O Love That Will Not Let Me Go (Ros' Blog)
I watch the young woman as she walks from the car park into church, labouring with unsteady gait on legs which find the instructions from her conscious mind scrambled before they reach them by the multiple sclerosis. Nonetheless, her stride is determined and competent – a bit like mine, I think, the day when, as a fourteen-year-old I stood on the deck of a thirty foot Bermuda rigged sloop hired by my father for one of the annual sailing holidays he ran for young people.
Together with another crew member I was frantically hauling down the mainsail and making it fast, as a squall, which had blown up from nowhere, suddenly slammed into the side of our yacht, a squall which, we were later to hear on the shipping report, gusted to force 11. I remember the difficulty in remaining upright, the conscious thought with which I had to place my feet for every step, just like that young woman on her way into church.
And that in turn reminds me of another man who, at a word from Jesus, has taken a daring gamble and now finds himself balancing on an unsteady sea, thrilled with a previously undreamed-of adrenaline rush even while every step requires a new intensity of concentration. He can see his friend and Lord laughing with delight at his difficulty and his progress, and for a moment it’s not the howling gale but the exhilaration that is taking his breath away.
But then his rational brain begins to take over. It gradually occurs to him, not that a man can’t walk on water (for hasn’t he just seen Jesus doing that?) but that you can’t do it when the wind is this strong and the waves are this big. And at that moment as he opens the door for doubt to come in, and faith begins to slink out past it, he suddenly finds himself plunged to his chest in a shock of cold water, frantically thrusting his arms towards his Friend with a cry of, “Jesus! Save me!”
Jesus steps forward with a quiet, “Oh!” of disappointment, then a tut, and finally a chuckle of endearment, as his powerful arms take hold of fourteen stone of fisherman and haul him to his feet. He wraps Peter in a bear hug that chases the chill out of his body and, looking deep into his eyes, roars above the wind with an affectionate grin and a slap on the back, “You man of little faith! Why did you have to start doubting?”

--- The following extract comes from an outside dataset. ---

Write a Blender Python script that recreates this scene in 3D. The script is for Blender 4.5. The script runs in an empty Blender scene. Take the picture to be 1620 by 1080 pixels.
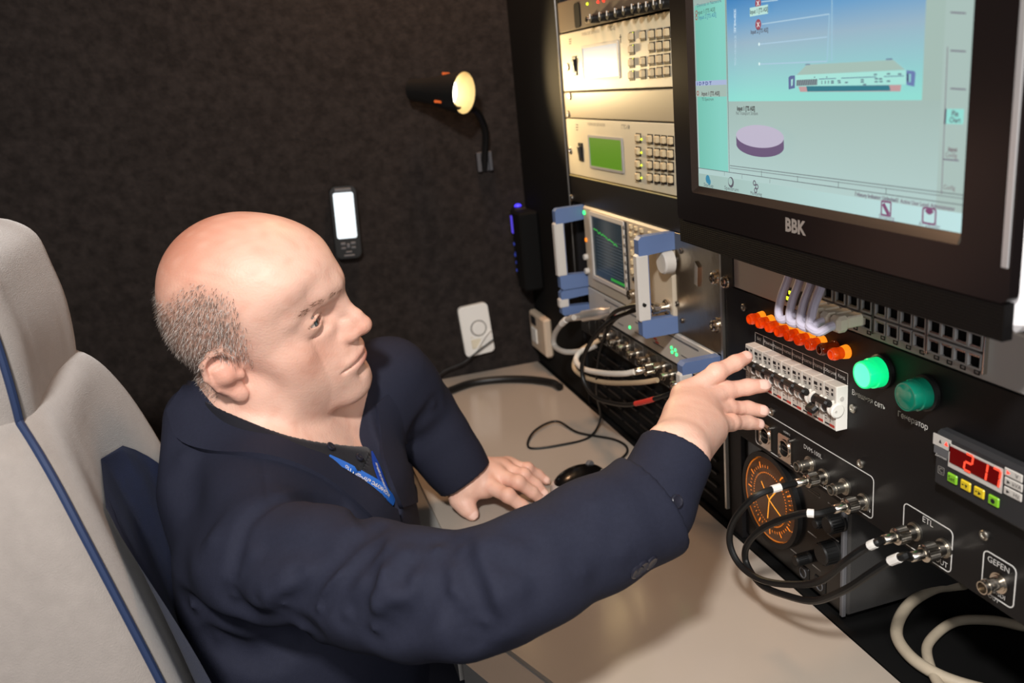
import bpy, math, random
import numpy as np
from mathutils import Vector, Matrix
random.seed(3); np.random.seed(3)
S = bpy.context.scene
COL = S.collection
# ------------------------------------------------------------------ camera
FPX = 1356.0; CZ = 1.30
_Y = np.array([391-810, 165-540, FPX]); _Y = _Y/np.linalg.norm(_Y)
_X = np.array([6038-810, -400-540, FPX]); _X = _X-_Y*(_X@_Y); _X = _X/np.linalg.norm(_X)
_Z = np.cross(_X, _Y)
cam_d = bpy.data.cameras.new('camera'); cam = bpy.data.objects.new('camera', cam_d); COL.objects.link(cam)
cam_d.sensor_width = 36.0; cam_d.lens = FPX/1620*36.0; cam_d.clip_start = 0.02
cam.matrix_world = Matrix(((_X[0], -_X[1], -_X[2], 0), (_Y[0], -_Y[1], -_Y[2], 0), (_Z[0], -_Z[1], -_Z[2], CZ), (0, 0, 0, 1)))
cam_d.dof.use_dof = True; cam_d.dof.focus_distance = 0.83; cam_d.dof.aperture_fstop = 6.3
S.camera = cam
# ------------------------------------------------------------------ view, world, lamps
S.view_settings.view_transform = 'Standard'
try: S.view_settings.look = 'None'
except Exception: pass
S.view_settings.gamma = 1.0; S.view_settings.use_curve_mapping = False
S.view_settings.exposure = 0.0
W = bpy.data.worlds.new('world'); S.world = W; W.use_nodes = True
W.node_tree.nodes['Background'].inputs[0].default_value = (0.75, 0.85, 1.0, 1)
W.node_tree.nodes['Background'].inputs[1].default_value = 0.22
def lamp(name, kind, loc, target, energy, color, size=0.2, **kw):
    d = bpy.data.lights.new(name, kind); d.energy = energy; d.color = color
    if kind == 'AREA': d.shape = 'DISK'; d.size = size
    elif kind == 'SPOT': d.shadow_soft_size = size; d.spot_size = kw.get('cone', 1.5); d.spot_blend = kw.get('blend', .5)
    else: d.shadow_soft_size = size
    o = bpy.data.objects.new(name, d); COL.objects.link(o); o.location = loc
    o.rotation_euler = (Vector(target)-Vector(loc)).to_track_quat('-Z', 'Y').to_euler()
    return o
# white ceiling lamp of the van behind and above the camera, and a warm one above the far end of the desk
lamp('ceiling_lamp_white', 'AREA', (-0.20, -0.20, 1.92), (0.14, 0.75, 0.90), 23.5, (1.0, 0.965, 0.93), 0.12)
lamp('fill_light', 'AREA', (0.10, -0.95, 1.55), (0.10, 0.9, 1.0), 12, (1.0, 0.96, 0.93), 0.8)  # broad soft fill added behind the camera to brighten the face
lamp('ceiling_lamp_warm', 'AREA', (0.33, 1.42, 1.93), (0.28, 1.38, 0.74), 5.0, (1.0, 0.58, 0.32), 0.18)
# ------------------------------------------------------------------ pixel helpers: where a sight line meets a real plane
def ray(u, v):
    r = np.array([u-810., v-540., FPX]); return np.array([r@_X, r@_Y, r@_Z])
def _pt(r, s): return np.array([r[0]*s, r[1]*s, r[2]*s+CZ])
def onX(u, v, x=.481): r = ray(u, v); return _pt(r, x/r[0])
def onY(u, v, y=1.608): r = ray(u, v); return _pt(r, y/r[1])
def onZ(u, v, z=.74): r = ray(u, v); return _pt(r, (z-CZ)/r[2])
def at(u, v, d): return _pt(ray(u, v), d/FPX)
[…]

And what about us, when we let go of our trust in God and allow our circumstances to overwhelm us – do we struggle independently in our shame and self-disillusionment, desperately trying to keep our chins above water? Or do we instinctively reach out to Jesus and cease the self-effort, allowing Him to haul us to our feet and embrace us with His warmth and strength, maybe chiding us a little for our lack of faith, but more than anything laughing with us as He proves to us the unfailing certainty of a love that will not let us go?